Se depender da Procuradoria que atua na corte, vai para o índex dos vídeos proibidos a investida infame do presidente Jair Bolsonaro (PL) contra o sistema eleitoral brasileiro diante de embaixadores estrangeiros. Essa documentação histórica de um dos pontos mais baixos já atingidos pela diplomacia nacional jamais deveria ser apagada.

Sob o impacto da máquina de falsificações e ameaças catapultada pelas redes sociais e manejada com gozo pelo bolsonarismo, que com ela alvejou autoridades judiciárias, o maior resguardo dos magistrados neste pleito é compreensível.

Ampliou-se o escopo hermenêutico dos juízes eleitorais, que terão o poder de suspender o compartilhamento e a veiculação de fatos "sabidamente inverídicos". Esse dispositivo, contudo, deveria ser utilizado com parcimônia.

Será mais efetivo e justo se for reduzido aos casos em que a concretude verificável dos acontecimentos não permitir a menor dúvida sobre tratar-se de uma inverdade.
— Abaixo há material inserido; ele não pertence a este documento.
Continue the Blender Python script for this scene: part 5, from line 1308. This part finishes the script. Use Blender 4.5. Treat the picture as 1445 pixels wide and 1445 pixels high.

Se ultrapassar essas fronteiras para interpretações mais abstratas, vai cercear o debate político.

A eleição também tem um caráter de batalha encenada que, paradoxalmente, ajuda a suprimir a violência real na disputa do poder. Linguagem agressiva, críticas severas, promessas impossíveis e mentiras, desde que não criminosas, integram o seu repertório comum.

Do entrechoque entre ataques e contra-ataques no plano do discurso se forja parte da matéria que ajuda os eleitores a decidirem o voto.

Não cabe, afinal, a magistrados o papel de árbitros de fato da eleição. Esse poder exercem dezenas de milhões de cidadãos responsáveis e capazes de fazer as suas escolhas em meio à algazarra cívica.